Come è organizzata la preparazione di una cena a domicilio?

Veniamo chiamate attraverso il nostro sito sul quale si individuano le varie cuoche. Personalmente vado a fare un sopralluogo, mi accerto che non ci siano intolleranze e propongo i miei menù cercando di orientare la scelta su quello che spesso non si conosce. Faccio io la spesa e arrivo un paio d'ore prima della cena o del pranzo, organizzo la tavola e cucino. Nel rispetto dei tempi che gli ospiti si prendono per loro, sono presente durante la cena per dare spiegazioni e raccontare alcune cose che riguardano le pietanze. C'è sempre un piatto che associo ad una storia in modo che le persone possano esserne incuriosite e ricordarlo.

Com’è entrare nelle case degli altri, nelle cucine in particolare?

In Italia la cuoca a domicilio è vista come quella che porta la teglia di lasagna, la scalda nel forno e se ne va quindi l'approccio è un po' complicato. Non vogliamo scimmiottare i grandi chef,  vogliamo restare quello che siamo e magari riuscire ad educare le persone al gusto, in modo che quando arrivano al ristorante stellato abbiano una maggiore consapevolezza e qualche curiosità in più. Inoltre ci auguriamo di creare con il nostro lavoro una rete e delle amicizie, non solo per il servizio offerto ma anche per lo scambio e il dialogo che si crea tra le persone.

Tra di voi ci sono cuoche non italiane?

Sì, abbiamo una socia africana che importa spezie, soprattutto la vaniglia del Madagascar. Lei ha pensato di tornare nel suo paese, prendere la vaniglia prodotta dalla sua famiglia e distribuirla ai grandi pasticceri del Piemonte. Da questa iniziativa è partita  la sua principale attività per la quale è stata premiata come imprenditrice donna.

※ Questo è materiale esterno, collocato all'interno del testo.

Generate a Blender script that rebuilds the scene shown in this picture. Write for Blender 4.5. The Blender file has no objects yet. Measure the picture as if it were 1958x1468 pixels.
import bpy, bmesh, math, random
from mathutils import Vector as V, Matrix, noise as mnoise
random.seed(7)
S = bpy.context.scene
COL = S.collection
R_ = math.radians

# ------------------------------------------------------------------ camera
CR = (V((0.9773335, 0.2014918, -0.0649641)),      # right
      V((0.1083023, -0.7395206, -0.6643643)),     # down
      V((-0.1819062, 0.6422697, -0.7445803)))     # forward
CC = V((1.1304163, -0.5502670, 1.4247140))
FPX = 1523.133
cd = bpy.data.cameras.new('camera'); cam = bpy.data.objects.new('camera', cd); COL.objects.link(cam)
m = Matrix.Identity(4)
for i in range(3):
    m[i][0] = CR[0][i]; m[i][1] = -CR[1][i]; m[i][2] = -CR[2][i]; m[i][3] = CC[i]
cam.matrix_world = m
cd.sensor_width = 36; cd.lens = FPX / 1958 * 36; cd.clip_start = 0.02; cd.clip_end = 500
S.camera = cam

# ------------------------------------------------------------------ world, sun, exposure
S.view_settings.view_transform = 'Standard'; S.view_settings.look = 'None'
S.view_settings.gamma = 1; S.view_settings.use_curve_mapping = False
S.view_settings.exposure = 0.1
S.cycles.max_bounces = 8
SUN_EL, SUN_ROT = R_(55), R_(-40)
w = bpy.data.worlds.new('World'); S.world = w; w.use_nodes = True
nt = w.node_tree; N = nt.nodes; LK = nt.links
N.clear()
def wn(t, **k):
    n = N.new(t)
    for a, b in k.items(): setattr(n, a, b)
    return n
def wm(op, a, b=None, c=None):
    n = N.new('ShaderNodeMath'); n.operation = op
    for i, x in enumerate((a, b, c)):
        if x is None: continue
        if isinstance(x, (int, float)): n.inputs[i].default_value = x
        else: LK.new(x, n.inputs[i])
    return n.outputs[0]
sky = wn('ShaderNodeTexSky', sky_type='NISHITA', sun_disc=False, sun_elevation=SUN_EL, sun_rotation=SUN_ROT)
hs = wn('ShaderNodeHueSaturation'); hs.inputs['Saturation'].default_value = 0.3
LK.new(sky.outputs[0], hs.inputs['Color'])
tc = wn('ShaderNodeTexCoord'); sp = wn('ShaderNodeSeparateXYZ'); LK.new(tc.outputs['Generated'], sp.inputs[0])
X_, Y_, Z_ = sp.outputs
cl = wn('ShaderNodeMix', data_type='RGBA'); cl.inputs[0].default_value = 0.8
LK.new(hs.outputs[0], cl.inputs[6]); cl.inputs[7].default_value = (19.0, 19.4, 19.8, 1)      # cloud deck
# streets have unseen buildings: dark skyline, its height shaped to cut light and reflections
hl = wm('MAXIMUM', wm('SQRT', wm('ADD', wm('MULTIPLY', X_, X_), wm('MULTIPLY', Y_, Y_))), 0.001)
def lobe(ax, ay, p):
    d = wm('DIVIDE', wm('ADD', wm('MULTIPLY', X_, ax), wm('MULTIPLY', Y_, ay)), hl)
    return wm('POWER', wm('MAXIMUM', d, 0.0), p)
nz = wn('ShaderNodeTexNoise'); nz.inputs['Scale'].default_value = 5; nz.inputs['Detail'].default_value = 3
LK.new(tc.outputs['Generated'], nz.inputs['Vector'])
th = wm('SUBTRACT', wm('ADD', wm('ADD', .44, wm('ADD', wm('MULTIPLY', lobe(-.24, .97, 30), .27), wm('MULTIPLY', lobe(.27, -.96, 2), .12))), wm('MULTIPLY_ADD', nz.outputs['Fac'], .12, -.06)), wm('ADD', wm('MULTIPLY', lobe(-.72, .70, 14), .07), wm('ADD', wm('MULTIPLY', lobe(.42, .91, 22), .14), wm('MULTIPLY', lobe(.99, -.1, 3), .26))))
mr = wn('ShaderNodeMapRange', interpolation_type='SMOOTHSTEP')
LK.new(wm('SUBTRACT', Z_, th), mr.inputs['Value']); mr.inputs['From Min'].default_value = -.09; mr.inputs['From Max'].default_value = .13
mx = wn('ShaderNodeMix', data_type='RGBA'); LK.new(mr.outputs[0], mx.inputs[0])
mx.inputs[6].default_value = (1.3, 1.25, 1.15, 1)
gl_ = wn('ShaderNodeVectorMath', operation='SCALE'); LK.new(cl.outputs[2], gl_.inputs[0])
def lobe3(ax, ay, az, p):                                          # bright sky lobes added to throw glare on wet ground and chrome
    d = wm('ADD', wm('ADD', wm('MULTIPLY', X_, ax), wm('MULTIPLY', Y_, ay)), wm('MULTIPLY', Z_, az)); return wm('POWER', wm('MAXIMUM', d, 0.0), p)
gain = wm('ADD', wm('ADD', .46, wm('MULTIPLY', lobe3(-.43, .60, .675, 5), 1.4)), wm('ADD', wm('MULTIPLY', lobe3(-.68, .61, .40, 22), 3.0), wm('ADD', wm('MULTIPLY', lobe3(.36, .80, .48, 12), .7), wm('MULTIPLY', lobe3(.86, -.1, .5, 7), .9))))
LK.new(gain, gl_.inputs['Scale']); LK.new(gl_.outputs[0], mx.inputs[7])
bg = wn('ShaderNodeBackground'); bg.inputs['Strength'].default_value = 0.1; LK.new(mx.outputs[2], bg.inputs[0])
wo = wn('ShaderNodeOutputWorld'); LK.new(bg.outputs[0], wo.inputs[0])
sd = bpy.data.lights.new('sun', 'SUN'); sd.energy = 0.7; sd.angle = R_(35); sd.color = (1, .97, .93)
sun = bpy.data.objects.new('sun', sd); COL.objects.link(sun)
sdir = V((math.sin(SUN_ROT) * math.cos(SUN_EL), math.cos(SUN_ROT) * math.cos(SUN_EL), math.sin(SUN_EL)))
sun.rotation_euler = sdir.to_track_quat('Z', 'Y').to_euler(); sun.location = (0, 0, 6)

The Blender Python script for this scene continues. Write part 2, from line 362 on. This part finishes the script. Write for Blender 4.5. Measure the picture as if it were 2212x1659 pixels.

Tra le tue iniziative hai pensato di associare dei piatti ad alcune donne della storia. Ѐ così?

Il cibo caratterizza tutta la storia dell'umanità. Ci sono donne della storia che prediligevano determinati piatti. Ad esempio Cleopatra curava il proprio corpo attraverso il cibo, amava piatti in cui si usavano le mandorle, il miele, il latte ed è interessante capire come abbia influenzato una certa alimentazione trasferendola anche alle persone che aveva intorno.

La scrittrice e giornalista Matilde Serao era molto legata ad un antico dolce, la coviglia, tipico della tradizione napoletana. Si tratta di un semifreddo che si serviva nei bicchierini di metallo e che poteva essere soltanto al caffè, al cioccolato e alla vaniglia.

Madre Teresa di Calcutta, invece,  preferiva un piatto molto povero che consisteva in un rotolo di pasta filo con le verdure. Questo tipo di ricerca mi appassiona molto. Prima i cantastorie si spostavano da un paese all'altro, raccontavano delle storie e conoscevano le altre culture. Io voglio fare  la cantastorie del cibo cucinando.